Bir de bu hadisi Ebû Muaviye Suheyl'den (rivayet etmiş ve bu rivayette Suheyl) "kabre konuncaya kadar" demiştir. (Ancak) Sufyan (es-Sevrî) Ebû Muaviye'den daha belleyişlidir.
(Buhari, cenâiz 48; Tirmizî, cenâiz 35, 51; Nesaî, cenâiz 44, 45, 54; Ahmed b. Hanbel II- 2, 3, 16, III- 48, 51, 85, 97, IV- 294, V- 131, VI- 402; Ebu Davud, Cenâiz, bab 42 – 43, Hadis no: 3173)


İbn Ömer, Ebû Hurayra, İbn Zubeyr, Ebû Said el-Hudrî, Ebû Musa el-Eşârî, el-Evzâî, Ebû Hanife ve ashabı, İmam Ahmed ve İshak (r.h.); cenazeyi kabre kadar uğurlamak üzere peşinden giden kimselerin kabre vardıklarında, cenaze yere konuncaya, yahud da kabre indirilinceye kadar oturmayıp ayakta durmalarının mendub olduğu görüşündedirler. Cenazeyi yere koymadan oturmanın sakıncası "cenazeyi uğurlamanın gayesine aykırılığından ileri gelmektedir. Çünkü cenazeyi uğurlamak aslında cenazenin defnine önem vermek ve onun hakkına son derece riayet etmektir."

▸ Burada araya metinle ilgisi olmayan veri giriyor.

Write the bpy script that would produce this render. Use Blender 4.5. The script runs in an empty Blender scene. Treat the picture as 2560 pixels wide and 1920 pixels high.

Cenâze yere konmadan oturmak ise, bu hususlara hiç önem vermemek anlamına gelir. Urve b. Zubeyr ile Said b. el-Museyyeb, el-Esved, Malik ve Şafiî'ye göre, cenazeyi yere koymadan önce oturmakta bir sakınca yoktur.

Hanefi âlimlerinden İbn Abidin de bu mevzuda şunları söylüyor: "Cenâze yere konmadan oturmak yasak edilmiştir. Nitekim Sirac'da böyle beyan edilmiştir. Nehir'de ise; bunun muktezası, buradaki kerahetin kerahet-i tahrimi olmasıdır, denilmiştir.
Remli: Cenâzeyi omuzlardan yere koyduktan sonra ayağa kalkmak da mekruhtur. Nitekim Haniye ile İnaye'de de böyle denilmiştir.
Muhit'te ise, bunun aksi ifade edilerek şöyle denilmiştir: "Efdal olan, kabrin üzerine toprağı tesviye etmeden oturmamalıdır." Bahir sahibi, birinci, kavlin evla olduğunu söylemiştir.